The recent floods in the south of our country had a strong influence on the local water supply. But not only in that area. The polluted flood water flowed straight into the Meuse river through the tributaries, and the Meuse river flows into the Albert canal.  Flanders is largely dependent on the Albert canal for her drinking water supply. The quality of that water is monitored by a sensor network that has been installed by VITO, in the framework of the Aquaspice project. Until this moment it is not likely that the quality of the water of the Albert canal is affected by the floods.

The direction of water of simple: it flows towards the sea. Also the water of the Walloon region where flooding at the end of July 2021 has caused absolute tragedies. After the heavy weather in the south of the country an enormous amount of water flowed toward the Meuse. This Meuse water continues to flow into the Albert canal, a canal of 120 kilometers long that connects Liège to Antwerp and the Meuse with the Scheldt. 

“That water turned over sediments and carried waste. Therefore, in the Netherlands drinking water companies have temporarily closed their water supply points, not to take in any polluted water”, says Senne Van Rompaey, spokesman of Water-link. Water-link supplies drinking water to Antwerp and the suburbs, but also to other drinking water companies.  In short: 40 per cent of the drinking water that flows through the taps in Flanders, is (in)directly supplied by Water-link.

Water-link purifies the water of the Albert canal, so it is crucial to closely monitor the quality of this water. That is also why Water-link has screened the whole route of the polluted water, from the beginning of the Albert canal in Liège up to Antwerp and has taken additional samples. Because Water-link exactly knows the speed of the water, they can predict perfectly when water that ends up in the Albert canal in Liège, will pass by in Antwerp. The sensor network that Water-link has installed together with VITO in the framework of drought, is crucial. The Albert canal has about 40 sensors that can measure, among other things, the salinity. When it is very dry, the water becomes saltier and it can not yet be processed by the purification installations of Water-link. When the water is strongly diluted because of rainwater – which is the case for flood water that flows in massively – the salinity is reduced. The sensors then measure a low salinity. 

“The sensor network is indeed crucial for this monitoring”, also says Nele Desmet of VITO.  “VITO and Water-Link have built a network of 45 CTD sensors along the entire route – in Antwerp, in the Albert canal and upstream – and VITO manages the complete data analysis of the details provided by the sensors. We have developed dashboards and a warning system that notifies Water-link immediately when deviant results are being noted.”

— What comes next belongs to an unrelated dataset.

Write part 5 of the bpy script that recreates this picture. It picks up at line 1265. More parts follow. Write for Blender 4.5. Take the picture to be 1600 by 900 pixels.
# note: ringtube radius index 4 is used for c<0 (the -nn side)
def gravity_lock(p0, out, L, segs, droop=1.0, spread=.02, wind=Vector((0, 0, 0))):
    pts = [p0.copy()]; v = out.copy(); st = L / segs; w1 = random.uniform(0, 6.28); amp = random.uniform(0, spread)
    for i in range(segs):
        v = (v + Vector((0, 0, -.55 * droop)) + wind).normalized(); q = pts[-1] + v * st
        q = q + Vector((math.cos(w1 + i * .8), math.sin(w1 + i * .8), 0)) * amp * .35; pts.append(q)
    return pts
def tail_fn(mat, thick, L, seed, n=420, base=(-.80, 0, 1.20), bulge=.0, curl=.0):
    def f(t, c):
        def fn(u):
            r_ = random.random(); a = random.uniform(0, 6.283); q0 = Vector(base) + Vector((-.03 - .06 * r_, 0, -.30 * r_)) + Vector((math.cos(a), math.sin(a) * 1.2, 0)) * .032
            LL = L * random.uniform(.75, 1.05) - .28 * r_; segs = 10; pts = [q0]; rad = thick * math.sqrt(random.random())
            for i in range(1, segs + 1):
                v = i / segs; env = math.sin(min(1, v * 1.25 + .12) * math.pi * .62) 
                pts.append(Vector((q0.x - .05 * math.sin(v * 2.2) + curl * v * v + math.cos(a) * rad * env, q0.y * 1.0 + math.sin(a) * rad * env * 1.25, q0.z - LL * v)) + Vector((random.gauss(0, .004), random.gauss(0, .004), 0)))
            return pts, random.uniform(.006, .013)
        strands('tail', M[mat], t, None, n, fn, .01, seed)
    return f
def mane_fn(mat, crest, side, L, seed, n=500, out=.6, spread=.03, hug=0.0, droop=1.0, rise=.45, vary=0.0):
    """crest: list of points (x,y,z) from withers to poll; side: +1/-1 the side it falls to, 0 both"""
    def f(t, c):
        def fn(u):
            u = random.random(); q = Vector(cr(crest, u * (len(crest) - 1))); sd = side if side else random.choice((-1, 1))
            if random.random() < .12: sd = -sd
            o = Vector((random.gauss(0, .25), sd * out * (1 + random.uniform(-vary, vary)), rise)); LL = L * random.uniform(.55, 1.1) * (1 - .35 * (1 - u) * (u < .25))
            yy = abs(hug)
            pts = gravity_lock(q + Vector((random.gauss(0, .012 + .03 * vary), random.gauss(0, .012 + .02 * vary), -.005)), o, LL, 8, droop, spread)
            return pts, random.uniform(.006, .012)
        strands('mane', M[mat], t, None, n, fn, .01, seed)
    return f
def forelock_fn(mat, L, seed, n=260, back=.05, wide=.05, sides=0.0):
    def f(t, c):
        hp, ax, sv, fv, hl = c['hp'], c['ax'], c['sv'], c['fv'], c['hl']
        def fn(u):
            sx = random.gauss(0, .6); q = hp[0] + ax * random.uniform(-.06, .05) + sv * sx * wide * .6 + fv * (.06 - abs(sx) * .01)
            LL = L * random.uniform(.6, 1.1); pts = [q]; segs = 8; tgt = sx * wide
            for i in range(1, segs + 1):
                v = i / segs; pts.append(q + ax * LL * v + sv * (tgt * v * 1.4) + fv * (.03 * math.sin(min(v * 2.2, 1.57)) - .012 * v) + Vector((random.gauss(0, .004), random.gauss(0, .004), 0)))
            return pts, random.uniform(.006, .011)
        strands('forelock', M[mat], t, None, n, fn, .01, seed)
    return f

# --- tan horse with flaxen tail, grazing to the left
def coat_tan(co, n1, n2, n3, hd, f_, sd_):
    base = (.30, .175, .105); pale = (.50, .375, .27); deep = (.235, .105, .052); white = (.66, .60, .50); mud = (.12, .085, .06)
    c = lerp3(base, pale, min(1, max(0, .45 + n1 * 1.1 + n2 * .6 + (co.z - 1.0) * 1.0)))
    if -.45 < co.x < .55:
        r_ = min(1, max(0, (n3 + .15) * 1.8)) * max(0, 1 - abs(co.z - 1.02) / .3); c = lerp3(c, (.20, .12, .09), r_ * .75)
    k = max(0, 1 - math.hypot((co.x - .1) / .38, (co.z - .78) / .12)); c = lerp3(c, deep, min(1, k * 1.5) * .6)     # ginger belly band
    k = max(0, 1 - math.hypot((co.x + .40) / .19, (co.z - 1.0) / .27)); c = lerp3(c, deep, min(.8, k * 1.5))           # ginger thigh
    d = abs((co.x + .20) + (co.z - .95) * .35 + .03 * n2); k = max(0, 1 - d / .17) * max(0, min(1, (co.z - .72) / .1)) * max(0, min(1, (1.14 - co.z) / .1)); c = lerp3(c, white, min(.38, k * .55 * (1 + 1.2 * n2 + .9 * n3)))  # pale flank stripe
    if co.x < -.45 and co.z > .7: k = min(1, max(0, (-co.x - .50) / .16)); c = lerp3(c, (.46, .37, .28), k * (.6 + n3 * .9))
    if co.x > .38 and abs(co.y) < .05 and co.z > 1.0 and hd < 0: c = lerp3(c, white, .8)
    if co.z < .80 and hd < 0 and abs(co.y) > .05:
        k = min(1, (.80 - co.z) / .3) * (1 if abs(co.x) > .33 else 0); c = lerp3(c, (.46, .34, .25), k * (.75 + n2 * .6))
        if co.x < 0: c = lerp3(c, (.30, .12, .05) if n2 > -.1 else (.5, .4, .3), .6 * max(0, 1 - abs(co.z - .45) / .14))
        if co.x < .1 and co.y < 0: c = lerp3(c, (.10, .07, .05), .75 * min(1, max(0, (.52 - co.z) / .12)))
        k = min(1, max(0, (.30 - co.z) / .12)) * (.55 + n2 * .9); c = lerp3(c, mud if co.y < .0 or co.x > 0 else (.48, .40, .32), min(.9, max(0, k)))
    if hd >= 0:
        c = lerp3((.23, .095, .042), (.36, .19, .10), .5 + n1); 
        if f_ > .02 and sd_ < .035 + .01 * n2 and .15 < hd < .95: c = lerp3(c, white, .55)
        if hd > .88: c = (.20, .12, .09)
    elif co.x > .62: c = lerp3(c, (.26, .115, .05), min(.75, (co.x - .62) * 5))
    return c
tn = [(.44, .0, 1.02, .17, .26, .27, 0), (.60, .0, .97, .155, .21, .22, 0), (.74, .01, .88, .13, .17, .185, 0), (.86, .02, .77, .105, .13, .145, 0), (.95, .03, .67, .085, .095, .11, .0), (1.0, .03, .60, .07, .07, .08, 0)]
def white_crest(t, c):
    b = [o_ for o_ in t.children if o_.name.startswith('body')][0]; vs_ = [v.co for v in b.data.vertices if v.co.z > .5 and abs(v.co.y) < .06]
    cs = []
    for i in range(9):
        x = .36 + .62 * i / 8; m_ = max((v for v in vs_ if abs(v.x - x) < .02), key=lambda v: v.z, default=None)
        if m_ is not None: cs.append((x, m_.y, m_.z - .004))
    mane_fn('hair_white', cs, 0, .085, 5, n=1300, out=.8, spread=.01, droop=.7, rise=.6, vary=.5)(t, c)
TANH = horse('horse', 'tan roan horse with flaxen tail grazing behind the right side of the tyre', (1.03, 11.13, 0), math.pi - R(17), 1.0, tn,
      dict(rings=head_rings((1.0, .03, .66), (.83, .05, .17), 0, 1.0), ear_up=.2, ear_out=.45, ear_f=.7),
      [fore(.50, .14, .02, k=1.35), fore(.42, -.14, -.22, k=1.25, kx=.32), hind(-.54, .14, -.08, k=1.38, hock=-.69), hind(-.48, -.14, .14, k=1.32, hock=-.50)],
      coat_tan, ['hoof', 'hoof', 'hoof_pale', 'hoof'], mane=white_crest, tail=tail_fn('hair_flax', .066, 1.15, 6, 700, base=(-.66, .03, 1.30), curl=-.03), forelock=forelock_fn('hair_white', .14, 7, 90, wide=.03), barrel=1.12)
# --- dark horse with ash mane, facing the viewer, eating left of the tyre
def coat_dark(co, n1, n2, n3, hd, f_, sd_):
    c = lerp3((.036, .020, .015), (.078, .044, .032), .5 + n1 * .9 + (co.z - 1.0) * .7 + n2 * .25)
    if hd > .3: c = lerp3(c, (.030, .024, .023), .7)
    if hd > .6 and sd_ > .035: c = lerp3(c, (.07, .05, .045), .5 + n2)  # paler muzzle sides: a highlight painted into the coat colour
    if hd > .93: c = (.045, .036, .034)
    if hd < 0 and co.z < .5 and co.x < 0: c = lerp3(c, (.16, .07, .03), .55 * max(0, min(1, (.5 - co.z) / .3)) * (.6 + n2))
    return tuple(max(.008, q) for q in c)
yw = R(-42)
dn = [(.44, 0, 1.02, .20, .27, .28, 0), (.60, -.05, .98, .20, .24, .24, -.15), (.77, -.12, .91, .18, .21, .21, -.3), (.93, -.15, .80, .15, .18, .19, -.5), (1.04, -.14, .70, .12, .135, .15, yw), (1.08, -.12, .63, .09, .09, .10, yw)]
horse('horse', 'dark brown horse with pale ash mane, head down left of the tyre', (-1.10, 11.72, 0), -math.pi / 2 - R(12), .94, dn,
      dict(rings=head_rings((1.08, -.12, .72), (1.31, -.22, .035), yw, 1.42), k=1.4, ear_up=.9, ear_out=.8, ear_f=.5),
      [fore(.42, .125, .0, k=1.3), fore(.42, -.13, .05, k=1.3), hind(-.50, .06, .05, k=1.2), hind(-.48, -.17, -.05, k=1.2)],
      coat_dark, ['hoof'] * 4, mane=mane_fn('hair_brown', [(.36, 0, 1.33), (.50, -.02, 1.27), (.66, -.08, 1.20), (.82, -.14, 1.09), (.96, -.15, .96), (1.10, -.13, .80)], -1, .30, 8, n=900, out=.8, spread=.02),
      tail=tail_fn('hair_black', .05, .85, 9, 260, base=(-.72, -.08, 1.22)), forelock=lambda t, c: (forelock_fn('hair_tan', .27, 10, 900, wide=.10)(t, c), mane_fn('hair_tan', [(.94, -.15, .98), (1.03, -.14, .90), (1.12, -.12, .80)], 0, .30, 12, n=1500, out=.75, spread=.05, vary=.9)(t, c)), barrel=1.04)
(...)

As a consequence of the floods in the Walloon region, the quality of the water will be monitored more closely and Water-link will provide more samples. After all, water flows two to four kilometres each day so the water from Liège will only reach Antwerp after 40 days. Nevertheless, according to the current data, there is no risk. The largest part of the polluted water has flown directly to the Meuse in the Netherlands. The water that continues to flow to Antwerp is very diluted by the rain of the last weeks and because of the long route it has taken, the waste in the water has sunk to the bottom.